Print again only this span: the line with "Reconstruct this image", the line with "COL = SC.collection", and all lines between them, exactly as given.

:::::

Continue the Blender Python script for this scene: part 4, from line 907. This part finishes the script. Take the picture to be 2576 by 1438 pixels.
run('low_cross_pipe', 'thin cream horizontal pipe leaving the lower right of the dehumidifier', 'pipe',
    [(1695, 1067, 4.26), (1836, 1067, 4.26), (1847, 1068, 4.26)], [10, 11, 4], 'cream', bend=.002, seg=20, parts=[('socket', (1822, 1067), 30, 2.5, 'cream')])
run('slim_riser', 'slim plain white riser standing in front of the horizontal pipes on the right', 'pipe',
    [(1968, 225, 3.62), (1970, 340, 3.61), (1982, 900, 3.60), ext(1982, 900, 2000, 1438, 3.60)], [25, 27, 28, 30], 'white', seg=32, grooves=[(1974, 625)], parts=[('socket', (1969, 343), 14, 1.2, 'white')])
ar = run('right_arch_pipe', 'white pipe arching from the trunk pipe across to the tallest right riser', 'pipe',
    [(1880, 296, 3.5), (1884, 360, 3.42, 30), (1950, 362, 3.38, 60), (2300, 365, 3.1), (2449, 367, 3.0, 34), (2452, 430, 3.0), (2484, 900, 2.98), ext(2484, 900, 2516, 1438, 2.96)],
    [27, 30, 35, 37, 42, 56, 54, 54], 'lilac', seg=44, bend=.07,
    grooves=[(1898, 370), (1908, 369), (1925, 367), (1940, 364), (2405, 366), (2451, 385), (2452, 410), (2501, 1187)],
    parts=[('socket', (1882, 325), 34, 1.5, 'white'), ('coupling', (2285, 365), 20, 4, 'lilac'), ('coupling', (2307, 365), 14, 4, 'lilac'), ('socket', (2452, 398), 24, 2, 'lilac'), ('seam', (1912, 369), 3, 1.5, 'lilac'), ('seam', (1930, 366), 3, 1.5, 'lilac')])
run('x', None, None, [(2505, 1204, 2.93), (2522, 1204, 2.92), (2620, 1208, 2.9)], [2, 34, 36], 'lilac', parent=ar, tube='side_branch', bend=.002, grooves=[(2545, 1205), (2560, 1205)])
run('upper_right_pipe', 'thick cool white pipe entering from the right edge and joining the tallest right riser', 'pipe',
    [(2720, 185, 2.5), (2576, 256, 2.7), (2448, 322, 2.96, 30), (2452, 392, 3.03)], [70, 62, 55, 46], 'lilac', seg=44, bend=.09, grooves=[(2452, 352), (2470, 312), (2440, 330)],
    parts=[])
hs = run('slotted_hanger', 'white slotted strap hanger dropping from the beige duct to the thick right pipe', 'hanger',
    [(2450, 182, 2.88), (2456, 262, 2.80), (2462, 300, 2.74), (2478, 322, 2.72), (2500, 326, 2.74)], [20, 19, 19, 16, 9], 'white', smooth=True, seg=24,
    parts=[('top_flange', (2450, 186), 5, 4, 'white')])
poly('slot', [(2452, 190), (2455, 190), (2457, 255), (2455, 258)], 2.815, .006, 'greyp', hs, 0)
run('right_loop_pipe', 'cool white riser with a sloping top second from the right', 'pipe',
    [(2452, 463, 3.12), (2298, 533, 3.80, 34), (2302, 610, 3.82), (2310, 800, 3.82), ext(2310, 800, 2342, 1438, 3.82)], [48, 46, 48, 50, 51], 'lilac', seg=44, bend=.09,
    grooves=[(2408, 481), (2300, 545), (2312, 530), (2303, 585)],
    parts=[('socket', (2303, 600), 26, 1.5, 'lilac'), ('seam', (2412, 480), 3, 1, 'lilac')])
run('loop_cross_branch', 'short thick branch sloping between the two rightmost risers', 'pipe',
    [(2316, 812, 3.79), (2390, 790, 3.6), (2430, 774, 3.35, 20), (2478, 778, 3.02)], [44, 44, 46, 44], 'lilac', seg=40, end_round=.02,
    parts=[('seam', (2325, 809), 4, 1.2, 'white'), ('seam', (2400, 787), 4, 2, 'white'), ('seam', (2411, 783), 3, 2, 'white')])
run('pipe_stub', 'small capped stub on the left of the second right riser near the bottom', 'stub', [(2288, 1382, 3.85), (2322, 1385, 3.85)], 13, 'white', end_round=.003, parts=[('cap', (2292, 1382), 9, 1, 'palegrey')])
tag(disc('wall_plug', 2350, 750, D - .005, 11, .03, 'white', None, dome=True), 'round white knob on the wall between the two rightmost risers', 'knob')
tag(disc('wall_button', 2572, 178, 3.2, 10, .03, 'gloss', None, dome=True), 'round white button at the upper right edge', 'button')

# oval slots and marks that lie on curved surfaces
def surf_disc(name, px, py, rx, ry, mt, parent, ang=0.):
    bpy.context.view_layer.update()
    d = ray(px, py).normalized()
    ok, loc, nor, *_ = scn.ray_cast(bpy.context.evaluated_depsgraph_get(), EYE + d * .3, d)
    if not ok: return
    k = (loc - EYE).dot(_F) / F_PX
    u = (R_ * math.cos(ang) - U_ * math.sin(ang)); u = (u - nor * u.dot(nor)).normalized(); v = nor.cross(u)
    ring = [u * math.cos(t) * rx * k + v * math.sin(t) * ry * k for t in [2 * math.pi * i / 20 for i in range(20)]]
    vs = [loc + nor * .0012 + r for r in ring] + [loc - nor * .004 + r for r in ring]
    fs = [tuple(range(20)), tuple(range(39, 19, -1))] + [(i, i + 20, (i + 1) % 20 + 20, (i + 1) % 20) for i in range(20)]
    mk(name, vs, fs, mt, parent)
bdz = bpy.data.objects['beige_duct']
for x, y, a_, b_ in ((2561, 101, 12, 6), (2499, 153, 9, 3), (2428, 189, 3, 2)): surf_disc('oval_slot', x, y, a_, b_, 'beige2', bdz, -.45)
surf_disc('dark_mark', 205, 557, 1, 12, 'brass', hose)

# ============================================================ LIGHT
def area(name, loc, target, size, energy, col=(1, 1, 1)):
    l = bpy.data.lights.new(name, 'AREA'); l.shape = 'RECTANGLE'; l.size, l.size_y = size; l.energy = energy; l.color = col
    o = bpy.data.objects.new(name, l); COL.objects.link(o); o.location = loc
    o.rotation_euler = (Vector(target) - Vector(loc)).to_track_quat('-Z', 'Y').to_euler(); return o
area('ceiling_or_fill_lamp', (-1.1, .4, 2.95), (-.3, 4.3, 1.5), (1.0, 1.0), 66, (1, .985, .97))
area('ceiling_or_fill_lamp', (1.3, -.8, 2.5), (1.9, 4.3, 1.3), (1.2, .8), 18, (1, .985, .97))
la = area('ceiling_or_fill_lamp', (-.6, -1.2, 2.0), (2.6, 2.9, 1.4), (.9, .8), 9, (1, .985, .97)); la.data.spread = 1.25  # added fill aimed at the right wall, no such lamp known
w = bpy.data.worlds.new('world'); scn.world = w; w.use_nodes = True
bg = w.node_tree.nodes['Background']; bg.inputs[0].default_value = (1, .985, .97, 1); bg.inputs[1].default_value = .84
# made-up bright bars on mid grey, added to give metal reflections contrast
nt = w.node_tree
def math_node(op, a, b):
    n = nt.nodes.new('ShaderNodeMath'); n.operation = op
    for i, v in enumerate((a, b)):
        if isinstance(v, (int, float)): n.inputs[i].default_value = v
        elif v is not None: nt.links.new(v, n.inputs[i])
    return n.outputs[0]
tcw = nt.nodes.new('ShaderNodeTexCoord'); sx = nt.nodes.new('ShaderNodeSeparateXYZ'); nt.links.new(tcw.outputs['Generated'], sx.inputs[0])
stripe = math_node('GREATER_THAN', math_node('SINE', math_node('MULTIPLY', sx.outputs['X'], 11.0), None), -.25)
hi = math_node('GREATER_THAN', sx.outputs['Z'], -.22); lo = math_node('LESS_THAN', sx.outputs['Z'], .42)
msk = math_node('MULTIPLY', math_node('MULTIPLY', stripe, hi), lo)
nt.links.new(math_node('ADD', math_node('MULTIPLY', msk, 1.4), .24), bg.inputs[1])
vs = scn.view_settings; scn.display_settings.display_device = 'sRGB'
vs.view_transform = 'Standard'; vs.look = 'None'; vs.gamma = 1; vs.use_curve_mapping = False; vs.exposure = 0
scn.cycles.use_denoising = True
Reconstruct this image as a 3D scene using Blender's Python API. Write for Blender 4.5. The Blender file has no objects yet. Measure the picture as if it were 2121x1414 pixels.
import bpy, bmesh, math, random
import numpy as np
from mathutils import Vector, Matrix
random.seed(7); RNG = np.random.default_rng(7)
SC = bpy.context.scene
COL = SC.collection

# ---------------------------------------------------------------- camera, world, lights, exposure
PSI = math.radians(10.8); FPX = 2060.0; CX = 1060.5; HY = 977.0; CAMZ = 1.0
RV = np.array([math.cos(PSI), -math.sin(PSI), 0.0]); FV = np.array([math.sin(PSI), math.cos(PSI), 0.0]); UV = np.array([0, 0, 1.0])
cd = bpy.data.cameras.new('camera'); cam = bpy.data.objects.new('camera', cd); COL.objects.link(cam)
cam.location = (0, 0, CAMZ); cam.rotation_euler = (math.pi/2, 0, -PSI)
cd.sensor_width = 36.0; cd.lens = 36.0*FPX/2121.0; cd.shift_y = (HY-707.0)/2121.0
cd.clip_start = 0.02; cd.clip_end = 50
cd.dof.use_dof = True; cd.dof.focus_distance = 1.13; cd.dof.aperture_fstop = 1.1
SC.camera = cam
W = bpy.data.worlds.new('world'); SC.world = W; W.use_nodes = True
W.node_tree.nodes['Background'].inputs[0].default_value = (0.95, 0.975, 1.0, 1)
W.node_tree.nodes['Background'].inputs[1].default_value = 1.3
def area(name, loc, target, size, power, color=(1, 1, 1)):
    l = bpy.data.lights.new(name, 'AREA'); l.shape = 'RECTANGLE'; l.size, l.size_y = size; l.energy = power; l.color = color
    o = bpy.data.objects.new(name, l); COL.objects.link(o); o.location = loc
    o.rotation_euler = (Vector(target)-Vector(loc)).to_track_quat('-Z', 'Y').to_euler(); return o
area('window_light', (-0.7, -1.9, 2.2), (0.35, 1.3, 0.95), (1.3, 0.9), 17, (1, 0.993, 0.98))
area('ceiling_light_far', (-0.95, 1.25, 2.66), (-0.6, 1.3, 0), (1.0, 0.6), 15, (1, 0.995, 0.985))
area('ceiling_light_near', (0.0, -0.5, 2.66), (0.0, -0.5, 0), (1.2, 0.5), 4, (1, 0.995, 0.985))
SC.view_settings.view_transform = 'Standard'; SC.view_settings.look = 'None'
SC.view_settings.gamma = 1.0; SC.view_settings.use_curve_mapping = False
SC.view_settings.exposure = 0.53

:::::

▶ CORRECT OUTPUT
Reconstruct this image as a 3D scene using Blender's Python API. Write for Blender 4.5. The Blender file has no objects yet. Measure the picture as if it were 2121x1414 pixels.
import bpy, bmesh, math, random
import numpy as np
from mathutils import Vector, Matrix
random.seed(7); RNG = np.random.default_rng(7)
SC = bpy.context.scene
COL = SC.collection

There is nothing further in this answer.